Events and festivals

Thanks to its expansive courtyard, Heian Jingu plays host to many popular events in the city. In the summer, visitors can enjoy some nighttime Noh Drama on the shrine grounds. Taking place on the 1st and 2nd of June, the Noh performance takes place by firelight.

A very popular festival or Japanese matsuri that takes place here is the Jidai Matsuri. Also known as the Festival of the Ages, it is the shrine’s most important event celebrated annually. One of the Three Great Festivals in Kyoto, it takes place every October 22nd. The festival celebrates Kyoto’s former status as the country’s capital.

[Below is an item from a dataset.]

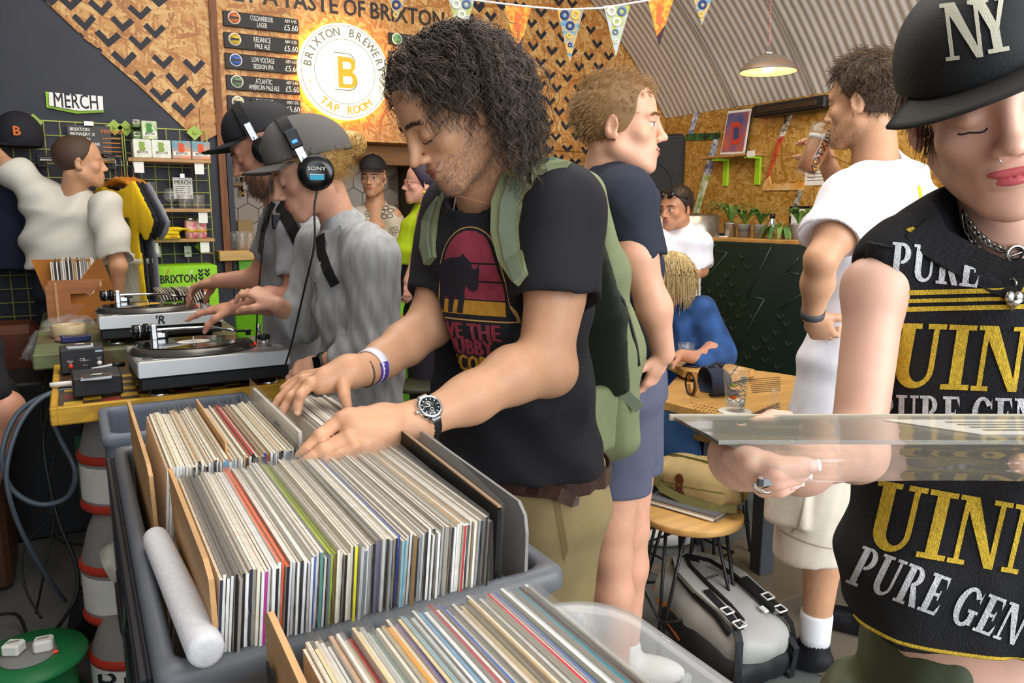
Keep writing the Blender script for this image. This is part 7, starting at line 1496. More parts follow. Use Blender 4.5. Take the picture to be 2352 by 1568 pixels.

During the event, a parade takes place with participants dressing up in traditional clothes. Some also dress as famous historical figures. Commencing at noon, the parade starts at the site of the old Imperial Palace. It then makes its way to the Heian Shrine grounds.  

Important things to know

Visitors can access Heian Shrine every day as it is open from 6 AM-5:30 PM. Entering the shrine is free. However, if you wish to see the garden, a ¥600 admission fee is charged. The garden can be accessed from the time the shrine opens until 5 PM.  

Higashiyama Station along the Tozai Line is the closest train station to the shrine. You’ll have to walk for about 10 minutes to get to the shrine grounds. If you’re coming from Sanjo Station, however, expect to walk on foot for about 15 minutes. If you want to go by bus, Bus number 5 from Sanjo Station or Kyoto stops at the Jingu-michi. This is the most ideal way to get to the shrine as the bus stop is near the shrine’s entrance.

A beloved and iconic symbol

With its stunning architecture, serene gardens, and rich history, Heian Jingu is a must-visit destination for anyone interested in Japanese culture and history. Come and experience the beauty and tranquility of this iconic landmark, and discover why it has become such an important part of Kyoto’s revitalization.